-------- DATA SUPPLIED --------

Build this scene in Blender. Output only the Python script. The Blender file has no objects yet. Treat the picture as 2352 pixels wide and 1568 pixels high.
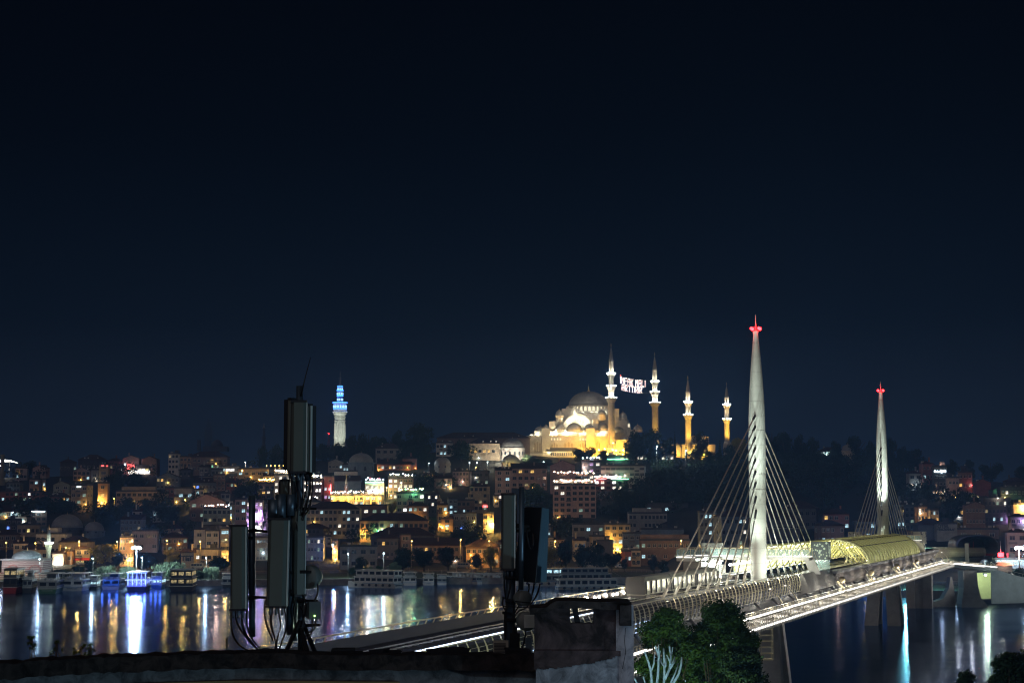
import bpy, math, random
from mathutils import Vector, Matrix
R = math.radians
rnd = random.Random(7)
sc = bpy.context.scene
col = sc.collection

# ------------------------------------------------------------------ camera
FPX, HV, CH = 1846.0, 510.0, 30.4      # focal length in px of a 1024 px frame, horizon row, camera height (m)
PITCH = math.atan((HV - 341.0) / FPX)
cd = bpy.data.cameras.new('camera'); cam = bpy.data.objects.new('camera', cd); col.objects.link(cam)
cd.sensor_width = 36.0; cd.lens = FPX / 1024.0 * 36.0
cd.clip_start = 0.5; cd.clip_end = 20000
cam.location = (0, 0, CH); cam.rotation_euler = (R(90) + PITCH, 0, 0)
sc.camera = cam

# ------------------------------------------------------------------ night sky
w = bpy.data.worlds.new('World'); sc.world = w; w.use_nodes = True
nt = w.node_tree; bg = nt.nodes['Background']
tc = nt.nodes.new('ShaderNodeTexCoord'); sx = nt.nodes.new('ShaderNodeSeparateXYZ'); rp = nt.nodes.new('ShaderNodeValToRGB')
nt.links.new(tc.outputs['Generated'], sx.inputs[0]); nt.links.new(sx.outputs['Z'], rp.inputs[0]); nt.links.new(rp.outputs[0], bg.inputs[0])
el = rp.color_ramp.elements
el[0].position = 0.0; el[0].color = (.0110, .0180, .0320, 1)
el[1].position = 1.0; el[1].color = (.0002, .0004, .0012, 1)
for p_, c_ in ((.035, (.0078, .0130, .0238, 1)), (.10, (.0018, .0041, .0092, 1)), (.20, (.0006, .0015, .0036, 1)), (.33, (.0002, .0004, .0013, 1))):
    e = el.new(p_); e.color = c_
bg.inputs[1].default_value = .78

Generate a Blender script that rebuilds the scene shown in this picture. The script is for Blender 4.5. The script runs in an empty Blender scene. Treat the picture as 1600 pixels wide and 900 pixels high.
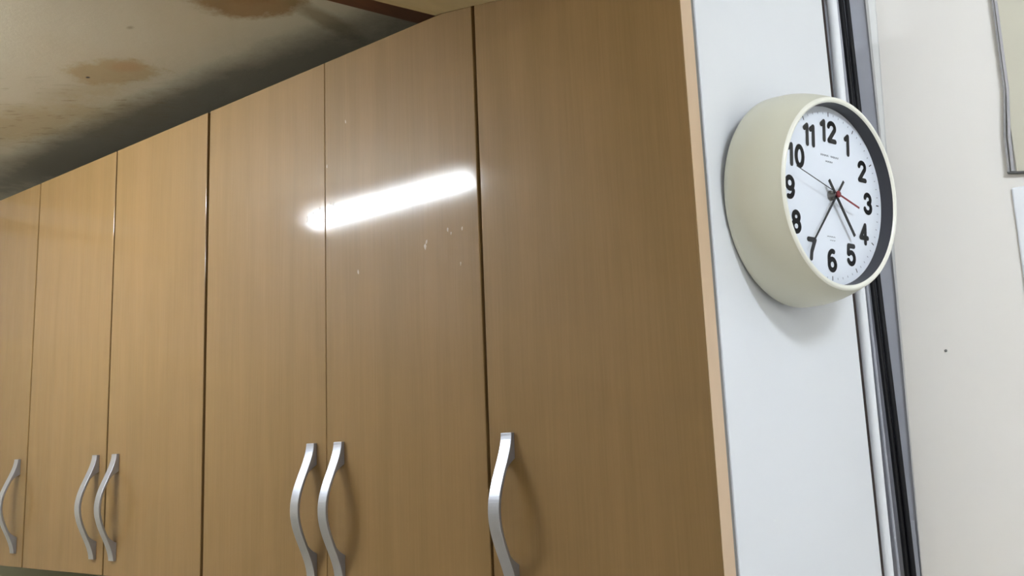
import bpy, bmesh, math, random
from mathutils import Vector, Matrix
random.seed(4)
E = 1.62                                  # eye height; the Z values below are written relative to the eye
S = bpy.context.scene

# ------------------------------------------------------------------ camera
cd = bpy.data.cameras.new('camera'); cam = bpy.data.objects.new('camera', cd)
S.collection.objects.link(cam); S.camera = cam
r_ = Vector((0.78930561, 0.61267641, -0.04030234)); u_ = Vector((0.13677515, -0.11145741, 0.98431184)); w_ = Vector((-0.59857265, 0.78243521, 0.17177287))
m = Matrix.Identity(4)
for i in range(3):
    m[i][0] = r_[i]; m[i][1] = u_[i]; m[i][2] = -w_[i]
m.translation = Vector((0, 0, E)); cam.matrix_world = m
cd.sensor_fit = 'HORIZONTAL'; cd.sensor_width = 36; cd.lens = 36 * 1437.913 / 1600; cd.clip_start = .02

# ------------------------------------------------------------------ world, exposure
W = bpy.data.worlds.new('world'); S.world = W; W.use_nodes = True
W.node_tree.nodes['Background'].inputs[0].default_value = (.8, .87, 1, 1)
W.node_tree.nodes['Background'].inputs[1].default_value = .15
S.view_settings.view_transform = 'Standard'; S.view_settings.look = 'None'
S.view_settings.exposure = 1.55; S.view_settings.gamma = 1
TUBE_A = 82.0                              # emission of the tube in front of the cupboards
FILL_TUBE_C = 18.0                             # emission of the long fill tube added at the back
TUBE_B = 114.0                             # emission of the two tubes on the right

# ------------------------------------------------------------------ helpers
C = S.collection
def link(name, me, mat, parent=None, loc=(0, 0, 0)):
    o = bpy.data.objects.new(name, me); C.objects.link(o)
    if mat: me.materials.append(mat)
    o.parent = parent; o.location = loc
    return o
def mesh_of(bm, smooth=False):
    bmesh.ops.recalc_face_normals(bm, faces=bm.faces[:])
    me = bpy.data.meshes.new('mesh'); bm.to_mesh(me); bm.free()
    for p in me.polygons: p.use_smooth = smooth
    return me
def bev(o, w, n=2):
    b = o.modifiers.new('bevel', 'BEVEL'); b.width = w; b.segments = n; b.limit_method = 'ANGLE'; b.angle_limit = .6
    return o
def add_box(bm, x0, x1, y0, y1, z0, z1):
    vs = [bm.verts.new((x, y, z)) for x in (x0, x1) for y in (y0, y1) for z in (z0, z1)]
    for f in ((0, 1, 3, 2), (4, 6, 7, 5), (0, 4, 5, 1), (2, 3, 7, 6), (0, 2, 6, 4), (1, 5, 7, 3)): bm.faces.new([vs[i] for i in f])
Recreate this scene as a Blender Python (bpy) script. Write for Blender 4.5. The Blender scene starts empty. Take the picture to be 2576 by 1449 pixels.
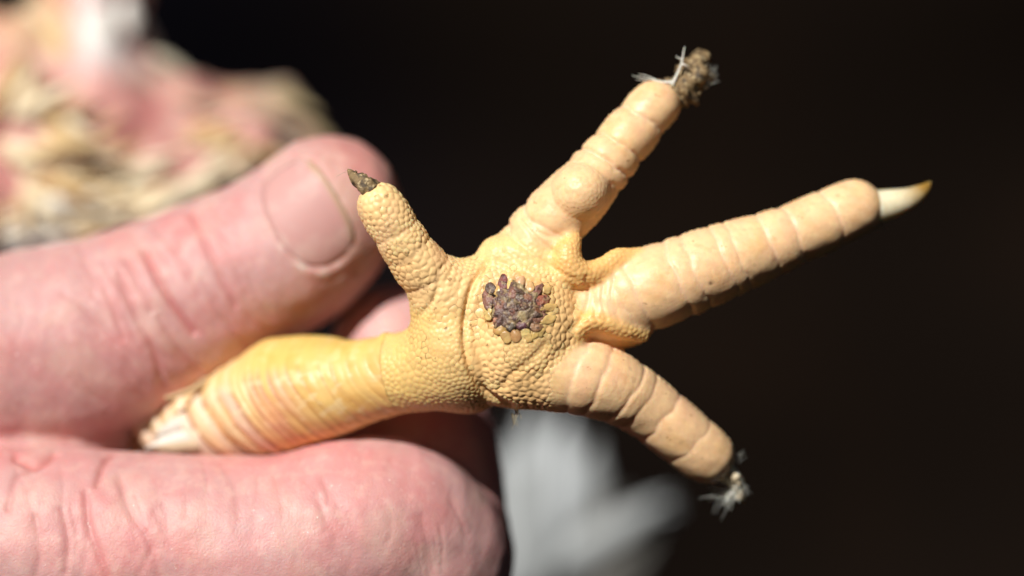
import bpy, math, random
import numpy as np
from mathutils import Vector, kdtree
from mathutils.bvhtree import BVHTree

random.seed(7)
rng = np.random.default_rng(7)
sc = bpy.context.scene
COL = sc.collection

# ------------------------------------------------------------------ camera, sky, sun, exposure
# model space: millimetres, x right, y up, z towards the lens; world space: metres, z up
D = 400.0                      # lens to z = 0 plane, mm
MM = 130.56 / 2576.0           # millimetres per reference unit on the z = 0 plane


def W(p):
    p = np.asarray(p, float)
    return np.stack([p[..., 0], -p[..., 2], p[..., 1]], -1) * 0.001


cam_d = bpy.data.cameras.new('camera')
cam = bpy.data.objects.new('camera', cam_d)
COL.objects.link(cam)
cam.location = (0, -D * 0.001, 0)
cam.rotation_euler = (math.pi / 2, 0, 0)
cam_d.sensor_width = 36
cam_d.lens = 36 * D / 130.56
cam_d.clip_start = 0.01
cam_d.clip_end = 50
cam_d.dof.use_dof = True
cam_d.dof.focus_distance = (D - 1.0) * 0.001
cam_d.dof.aperture_fstop = 4.4
sc.camera = cam

LIGHT = Vector((-0.38, 0.57, 0.73)).normalized()          # model space, towards the sun
LW = Vector((LIGHT.x, -LIGHT.z, LIGHT.y))
world = bpy.data.worlds.new('World')
sc.world = world
world.use_nodes = True
wn = world.node_tree
sky = wn.nodes.new('ShaderNodeTexSky')
sky.sky_type = 'NISHITA'
sky.sun_disc = False
sky.sun_elevation = math.asin(LW.z)
sky.sun_rotation = math.atan2(LW.x, LW.y)
bg = wn.nodes['Background']
bg.inputs['Strength'].default_value = 0.009
wn.links.new(sky.outputs[0], bg.inputs['Color'])

sun_d = bpy.data.lights.new('sun', 'SUN')
sun_d.energy = 5.0
sun_d.angle = math.radians(0.55)
sun_d.color = (1.0, 0.965, 0.90)
sun = bpy.data.objects.new('sun', sun_d)
COL.objects.link(sun)
sun.rotation_euler = LW.to_track_quat('Z', 'Y').to_euler()
sun.location = LW * 2

sc.view_settings.view_transform = 'Standard'
sc.view_settings.look = 'None'
sc.view_settings.gamma = 1
sc.view_settings.use_curve_mapping = False
sc.view_settings.exposure = 0.06
sc.cycles.use_denoising = True
sc.cycles.max_bounces = 8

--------

WHAT IS EXPECTED
Reproduce each record from above exactly; pictures do not belong in the copy.

FULL ANSWER
Build this scene in Blender. Output only the Python script. The Blender file has no objects yet. Treat the picture as 2352 pixels wide and 1568 pixels high.
import bpy, math, random
from mathutils import Vector, Matrix
R = math.radians
rnd = random.Random(7)
sc = bpy.context.scene
col = sc.collection

# ------------------------------------------------------------------ camera
FPX, HV, CH = 1846.0, 510.0, 30.4      # focal length in px of a 1024 px frame, horizon row, camera height (m)
PITCH = math.atan((HV - 341.0) / FPX)
cd = bpy.data.cameras.new('camera'); cam = bpy.data.objects.new('camera', cd); col.objects.link(cam)
cd.sensor_width = 36.0; cd.lens = FPX / 1024.0 * 36.0
cd.clip_start = 0.5; cd.clip_end = 20000
cam.location = (0, 0, CH); cam.rotation_euler = (R(90) + PITCH, 0, 0)
sc.camera = cam

# ------------------------------------------------------------------ night sky
w = bpy.data.worlds.new('World'); sc.world = w; w.use_nodes = True
nt = w.node_tree; bg = nt.nodes['Background']
tc = nt.nodes.new('ShaderNodeTexCoord'); sx = nt.nodes.new('ShaderNodeSeparateXYZ'); rp = nt.nodes.new('ShaderNodeValToRGB')
nt.links.new(tc.outputs['Generated'], sx.inputs[0]); nt.links.new(sx.outputs['Z'], rp.inputs[0]); nt.links.new(rp.outputs[0], bg.inputs[0])
el = rp.color_ramp.elements
el[0].position = 0.0; el[0].color = (.0110, .0180, .0320, 1)
el[1].position = 1.0; el[1].color = (.0002, .0004, .0012, 1)
for p_, c_ in ((.035, (.0078, .0130, .0238, 1)), (.10, (.0018, .0041, .0092, 1)), (.20, (.0006, .0015, .0036, 1)), (.33, (.0002, .0004, .0013, 1))):
    e = el.new(p_); e.color = c_
bg.inputs[1].default_value = .78

Generate a Blender script that rebuilds the scene shown in this picture. The script is for Blender 4.5. The script runs in an empty Blender scene. Treat the picture as 1600 pixels wide and 900 pixels high.
import bpy, bmesh, math, random
from mathutils import Vector, Matrix
random.seed(4)
E = 1.62                                  # eye height; the Z values below are written relative to the eye
S = bpy.context.scene

# ------------------------------------------------------------------ camera
cd = bpy.data.cameras.new('camera'); cam = bpy.data.objects.new('camera', cd)
S.collection.objects.link(cam); S.camera = cam
r_ = Vector((0.78930561, 0.61267641, -0.04030234)); u_ = Vector((0.13677515, -0.11145741, 0.98431184)); w_ = Vector((-0.59857265, 0.78243521, 0.17177287))
m = Matrix.Identity(4)
for i in range(3):
    m[i][0] = r_[i]; m[i][1] = u_[i]; m[i][2] = -w_[i]
m.translation = Vector((0, 0, E)); cam.matrix_world = m
cd.sensor_fit = 'HORIZONTAL'; cd.sensor_width = 36; cd.lens = 36 * 1437.913 / 1600; cd.clip_start = .02

# ------------------------------------------------------------------ world, exposure
W = bpy.data.worlds.new('world'); S.world = W; W.use_nodes = True
W.node_tree.nodes['Background'].inputs[0].default_value = (.8, .87, 1, 1)
W.node_tree.nodes['Background'].inputs[1].default_value = .15
S.view_settings.view_transform = 'Standard'; S.view_settings.look = 'None'
S.view_settings.exposure = 1.55; S.view_settings.gamma = 1
TUBE_A = 82.0                              # emission of the tube in front of the cupboards
FILL_TUBE_C = 18.0                             # emission of the long fill tube added at the back
TUBE_B = 114.0                             # emission of the two tubes on the right

# ------------------------------------------------------------------ helpers
C = S.collection
def link(name, me, mat, parent=None, loc=(0, 0, 0)):
    o = bpy.data.objects.new(name, me); C.objects.link(o)
    if mat: me.materials.append(mat)
    o.parent = parent; o.location = loc
    return o
def mesh_of(bm, smooth=False):
    bmesh.ops.recalc_face_normals(bm, faces=bm.faces[:])
    me = bpy.data.meshes.new('mesh'); bm.to_mesh(me); bm.free()
    for p in me.polygons: p.use_smooth = smooth
    return me
def bev(o, w, n=2):
    b = o.modifiers.new('bevel', 'BEVEL'); b.width = w; b.segments = n; b.limit_method = 'ANGLE'; b.angle_limit = .6
    return o
def add_box(bm, x0, x1, y0, y1, z0, z1):
    vs = [bm.verts.new((x, y, z)) for x in (x0, x1) for y in (y0, y1) for z in (z0, z1)]
    for f in ((0, 1, 3, 2), (4, 6, 7, 5), (0, 4, 5, 1), (2, 3, 7, 6), (0, 2, 6, 4), (1, 5, 7, 3)): bm.faces.new([vs[i] for i in f])
Recreate this scene as a Blender Python (bpy) script. Write for Blender 4.5. The Blender scene starts empty. Take the picture to be 2576 by 1449 pixels.
import bpy, math, random
import numpy as np
from mathutils import Vector, kdtree
from mathutils.bvhtree import BVHTree

random.seed(7)
rng = np.random.default_rng(7)
sc = bpy.context.scene
COL = sc.collection

# ------------------------------------------------------------------ camera, sky, sun, exposure
# model space: millimetres, x right, y up, z towards the lens; world space: metres, z up
D = 400.0                      # lens to z = 0 plane, mm
MM = 130.56 / 2576.0           # millimetres per reference unit on the z = 0 plane


def W(p):
    p = np.asarray(p, float)
    return np.stack([p[..., 0], -p[..., 2], p[..., 1]], -1) * 0.001


cam_d = bpy.data.cameras.new('camera')
cam = bpy.data.objects.new('camera', cam_d)
COL.objects.link(cam)
cam.location = (0, -D * 0.001, 0)
cam.rotation_euler = (math.pi / 2, 0, 0)
cam_d.sensor_width = 36
cam_d.lens = 36 * D / 130.56
cam_d.clip_start = 0.01
cam_d.clip_end = 50
cam_d.dof.use_dof = True
cam_d.dof.focus_distance = (D - 1.0) * 0.001
cam_d.dof.aperture_fstop = 4.4
sc.camera = cam

LIGHT = Vector((-0.38, 0.57, 0.73)).normalized()          # model space, towards the sun
LW = Vector((LIGHT.x, -LIGHT.z, LIGHT.y))
world = bpy.data.worlds.new('World')
sc.world = world
world.use_nodes = True
wn = world.node_tree
sky = wn.nodes.new('ShaderNodeTexSky')
sky.sky_type = 'NISHITA'
sky.sun_disc = False
sky.sun_elevation = math.asin(LW.z)
sky.sun_rotation = math.atan2(LW.x, LW.y)
bg = wn.nodes['Background']
bg.inputs['Strength'].default_value = 0.009
wn.links.new(sky.outputs[0], bg.inputs['Color'])

sun_d = bpy.data.lights.new('sun', 'SUN')
sun_d.energy = 5.0
sun_d.angle = math.radians(0.55)
sun_d.color = (1.0, 0.965, 0.90)
sun = bpy.data.objects.new('sun', sun_d)
COL.objects.link(sun)
sun.rotation_euler = LW.to_track_quat('Z', 'Y').to_euler()
sun.location = LW * 2

sc.view_settings.view_transform = 'Standard'
sc.view_settings.look = 'None'
sc.view_settings.gamma = 1
sc.view_settings.use_curve_mapping = False
sc.view_settings.exposure = 0.06
sc.cycles.use_denoising = True
sc.cycles.max_bounces = 8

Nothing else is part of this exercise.